For assessment activities based on written tests ([E1]-ExP1 and [E1]-ExP2), a procedure for booking a revision date ant time will be established in which the student will be able to review the activity with the teaching staff. In this context, claims can be made about the activity grade, which will be evaluated by the teachers responsible for the subject. Likewise, it is possible to arrange with the teaching staff the review of the rest of the assessment activities up to two weeks before the recovery exams.


e) Special qualifications


If the student has not performed any of the tests [E1] -ExP1 and [E1] -ExP2 the "Non-assessable" grade will be assigned. It must be remarked that according to current regulations "Non-assessable" qualifications also exhaust convocation.
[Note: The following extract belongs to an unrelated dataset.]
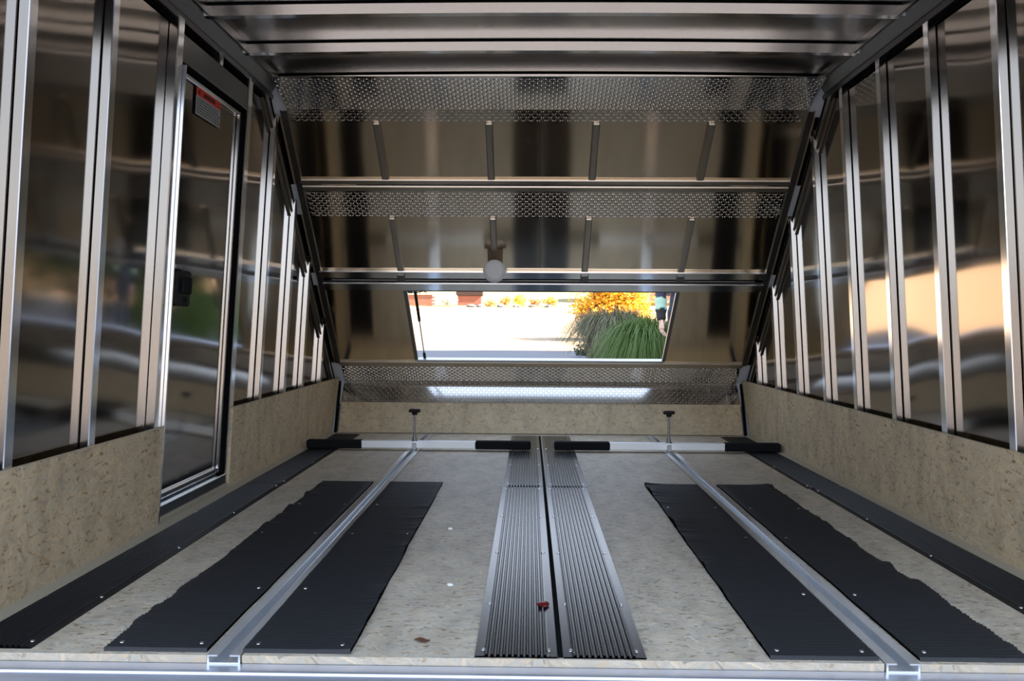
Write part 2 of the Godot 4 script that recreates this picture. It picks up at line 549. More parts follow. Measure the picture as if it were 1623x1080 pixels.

As many honors registrations will be assigned as the current regulations allow, as long as the grade is higher than 9.0. The assignment of the registrations will be done following the order of grades. In the event of a tie, the results of the partial tests will be taken into account and, if necessary, supplementary activities will be proposed to determine who is awarded the honor roll.

f) Irregularities by the student, copy and plagiarism.

Notwithstanding other disciplinary measures deemed appropriate, assessment activities will receive a zero whenever a student commits academic irregularities that may alter such assessment. Therefore, copying, plagiarizing, cheating, ... in any of the assessment activities will imply suspending it with a zero.

g) Evaluation of repeater students
From the second enrollment, repeater students may request to validate the evaluation of the activities [E3]-Prac1 and [E3]-Prac2, taking the grade obtained the first time the student has enrolled in the subject. In order to be able to opt for this differentiated evaluation, repeater students must ask the faculty through an email.

Assessment Activities

Title Weighting Hours ECTS Learning Outcomes
[E1]-ExP1: Partial Exam 1 25% 0 0 2, 6, 5
[E1]-ExP2: Partial Exam 2 25% 0 0 2, 6, 5
[E2]-Prob: Delivered activities 10% 0 0 4, 6
[E3]-Prac1: Practical work block 1 20% 0 0 2, 3, 1, 4
[E3]-Prac2: Practical work block 2 20% 0 0 2, 3, 1, 4

Bibliography

  • Richard Szeliski, Computer Vision: Algorithms and Applications, 2nd Edition. Springer (Texts in computer Science) 2021. (http://szeliski.org/Book/)
  • Ian Goodfellow and Yoshua Bengio and Aaron Courville, Deep Learning, MIT Press, 2016. (http://www.deeplearningbook.org)
  • Adrian Kaehler, Gary Bradsky, Learning OpenCV 3: Computer Vision in C++ with the OpenCV Library, O'Reilly, 2016.
  • Aurélien Géron, Hands-On Machine Learning with Scikit-Learn & TensorFlow, O'Reilly, 2017.
  • Eli Stevens, Luca Antiga, Thomas Viehmann, Deep learning with Pytorch, Manning Publications, 2020 (https://pytorch.org/assets/deep-learning/Deep-Learning-with-PyTorch.pdf)
  • François Chollet, Deep learning with Python, Manning Publications, 2021 (https://github.com/fchollet/deep-learning-with-python-notebooks)

Software

To develop different computer vision systems, both in practice and in problems sessions, the Python programming language will be used, working with Jupyter Notebooks.